The Empire Strikes Back: Prince Harry Files Lawsuit Against British Press for Phone Hacking

Prince Harry, Duke of Sussex at a charity event in September. Photo: Kirsty Wigglesworth/Getty Images

Another legal skirmish has begun between the Duke and Duchess of Sussex and the British tabloid press. Buckingham Palace confirmed today Prince Harry has filed a lawsuit against the owners of the Sun and Daily Mirror over the alleged interception of voicemail messages. Details of who was allegedly hacked, what was revealed and when these intrusions took place have yet  to come to light.

This legal volley comes after the news broke last week that Meghan filed a lawsuit against The Mail on Sunday over its February 2019 publication of a private letter she wrote to her father, after Thomas Markle collaborated with tabloid reporters on stories about his daughter.

The phone-hacking case might explain the intense tone of the statement from Prince Harry that accompanied the first lawsuit. In a blistering letter, posted to the couple’s website, Harry warned of “history repeating itself” and linked his wife’s ongoing “bullying” by the press back to his mother’s tragic fate: “I lost my mother and now I watch my wife falling victim to the same powerful forces.”

At the time, Harry’s statement was considered by many observers to be too emotional, raw and seemingly impulsive for a family known for its careful words and stoic reserve in public matters. More importantly,  released at the peak of a triumphant 10-day Royal tour of southern Africa, it cast a shadow over the last day and muted the good works the Royal newlyweds had done while there.

The suit has named two media companies. The first is Mirror Group of Newspapers Ltd., which owns the Daily Mirror. The second is the Rupert Murdoch-owned News Group Newspapers Ltd., which owns The Sun and once owned the now-defunct News of The World.

Unfortunately, this suit brings swiftly to mind the darkest days of celebrity phone hacking by British tabloids.
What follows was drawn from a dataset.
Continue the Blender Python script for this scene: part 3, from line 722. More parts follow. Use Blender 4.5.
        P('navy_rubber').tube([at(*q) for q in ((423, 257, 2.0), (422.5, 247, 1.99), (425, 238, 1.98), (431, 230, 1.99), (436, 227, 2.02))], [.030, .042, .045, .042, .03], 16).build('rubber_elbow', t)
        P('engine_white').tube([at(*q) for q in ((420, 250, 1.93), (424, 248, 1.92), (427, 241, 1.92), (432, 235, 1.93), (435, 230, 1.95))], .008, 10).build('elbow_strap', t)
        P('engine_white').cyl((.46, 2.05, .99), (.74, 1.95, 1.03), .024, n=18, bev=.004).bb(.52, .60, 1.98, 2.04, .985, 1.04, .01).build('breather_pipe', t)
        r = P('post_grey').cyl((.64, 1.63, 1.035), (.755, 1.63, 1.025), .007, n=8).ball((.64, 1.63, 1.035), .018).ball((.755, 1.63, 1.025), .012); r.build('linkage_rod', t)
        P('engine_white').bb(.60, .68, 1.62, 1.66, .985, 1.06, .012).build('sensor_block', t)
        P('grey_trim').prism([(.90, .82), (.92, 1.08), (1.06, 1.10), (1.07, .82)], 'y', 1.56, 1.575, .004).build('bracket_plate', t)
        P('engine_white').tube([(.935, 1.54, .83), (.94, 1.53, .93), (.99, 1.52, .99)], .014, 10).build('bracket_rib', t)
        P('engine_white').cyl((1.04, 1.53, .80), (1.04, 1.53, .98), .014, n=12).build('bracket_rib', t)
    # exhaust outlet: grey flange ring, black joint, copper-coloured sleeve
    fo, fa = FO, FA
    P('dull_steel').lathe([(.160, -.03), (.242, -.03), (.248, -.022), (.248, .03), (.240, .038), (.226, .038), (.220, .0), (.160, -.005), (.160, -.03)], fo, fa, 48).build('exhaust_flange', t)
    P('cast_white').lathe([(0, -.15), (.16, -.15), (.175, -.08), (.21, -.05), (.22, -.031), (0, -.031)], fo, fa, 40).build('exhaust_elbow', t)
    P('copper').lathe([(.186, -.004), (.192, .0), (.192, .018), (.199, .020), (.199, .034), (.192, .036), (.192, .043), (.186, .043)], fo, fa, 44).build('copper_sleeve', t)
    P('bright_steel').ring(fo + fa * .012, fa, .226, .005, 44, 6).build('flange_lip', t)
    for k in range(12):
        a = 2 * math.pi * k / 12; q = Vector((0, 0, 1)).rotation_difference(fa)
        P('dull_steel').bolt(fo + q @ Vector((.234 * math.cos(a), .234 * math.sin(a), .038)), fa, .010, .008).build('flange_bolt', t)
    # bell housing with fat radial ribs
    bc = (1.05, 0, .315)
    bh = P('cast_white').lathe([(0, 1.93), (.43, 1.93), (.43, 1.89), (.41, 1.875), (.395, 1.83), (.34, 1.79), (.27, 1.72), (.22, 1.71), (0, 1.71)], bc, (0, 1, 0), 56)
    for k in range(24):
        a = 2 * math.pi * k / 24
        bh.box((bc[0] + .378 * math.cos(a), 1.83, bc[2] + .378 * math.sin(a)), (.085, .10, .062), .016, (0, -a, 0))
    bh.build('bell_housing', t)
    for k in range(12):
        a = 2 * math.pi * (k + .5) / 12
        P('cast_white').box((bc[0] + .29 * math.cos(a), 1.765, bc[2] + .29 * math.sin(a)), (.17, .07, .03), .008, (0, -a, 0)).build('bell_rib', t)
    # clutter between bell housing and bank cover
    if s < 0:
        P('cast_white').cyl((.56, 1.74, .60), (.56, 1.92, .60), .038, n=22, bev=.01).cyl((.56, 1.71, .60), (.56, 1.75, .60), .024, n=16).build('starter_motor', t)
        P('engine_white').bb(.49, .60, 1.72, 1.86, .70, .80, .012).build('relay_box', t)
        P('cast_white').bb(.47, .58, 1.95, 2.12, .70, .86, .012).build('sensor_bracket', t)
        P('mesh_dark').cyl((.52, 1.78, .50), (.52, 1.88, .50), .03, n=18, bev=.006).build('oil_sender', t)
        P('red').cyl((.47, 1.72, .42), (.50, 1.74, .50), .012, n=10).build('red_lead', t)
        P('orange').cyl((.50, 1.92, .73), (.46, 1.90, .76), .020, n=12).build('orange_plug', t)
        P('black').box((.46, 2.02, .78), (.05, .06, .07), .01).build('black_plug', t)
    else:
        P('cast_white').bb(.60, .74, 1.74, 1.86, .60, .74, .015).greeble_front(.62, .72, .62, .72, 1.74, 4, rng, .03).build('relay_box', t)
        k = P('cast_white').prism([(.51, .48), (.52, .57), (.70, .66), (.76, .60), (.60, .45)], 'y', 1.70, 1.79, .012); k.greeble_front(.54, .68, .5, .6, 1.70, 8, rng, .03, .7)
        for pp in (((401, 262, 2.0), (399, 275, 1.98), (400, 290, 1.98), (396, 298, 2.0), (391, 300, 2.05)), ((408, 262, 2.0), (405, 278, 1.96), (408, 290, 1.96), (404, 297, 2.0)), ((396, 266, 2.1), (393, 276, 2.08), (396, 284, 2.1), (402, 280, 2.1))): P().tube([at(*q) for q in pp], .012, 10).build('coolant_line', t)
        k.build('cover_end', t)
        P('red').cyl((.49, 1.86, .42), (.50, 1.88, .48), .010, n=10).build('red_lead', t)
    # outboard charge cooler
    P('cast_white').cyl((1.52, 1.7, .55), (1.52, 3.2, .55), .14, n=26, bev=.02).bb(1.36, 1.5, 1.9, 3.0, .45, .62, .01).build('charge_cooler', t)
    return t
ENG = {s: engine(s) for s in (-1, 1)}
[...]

The worst offender, News of the World, was shuttered in 2011 after advertisers boycotted the paper following a trial and a public inquiry into its extensive phone hacking and police-bribery practices. Over nearly two decades, the paper hacked the phones of some 4,000 people, from Prince William and Kate Middleton to palace aides and Paul McCartney, not to mention the Beckhams, Tony Blair, Elton John, Hugh Grant and the families of terror-attack victims and missing schoolgirls.

Rupert Murdoch faces the British culture and media committee in 2011 over the phone-hacking scandal that eventually brought down his newspaper. Photo: Shutterstock

Phone hacking in Britain has a longer and uglier link to the Royal family than even the Murdoch scandal, involving cringeworthy things we’d really rather not know, thank you. In 1989, an amateur radio enthusiast stationed near Kensington Palace recorded the Squidgygate conversations (so-called after the pet name for Diana by “close friend” James Gilbey). Those wound up in The Sun. Then there was Camillagate. Recorded the same year, the conversations were only leaked to the press after Charles and Diana separated in 1993. A purloined bit of bedtime conversation between Prince Charles and Camilla, now his wife, the tapes famously revealed that the heir to the throne wanted to be his then-mistress’ tampon.

As details emerge from this second legal front for the House of Sussex, Prince Harry indeed has the weight of a long history of Royal privacy violations stoking his ire.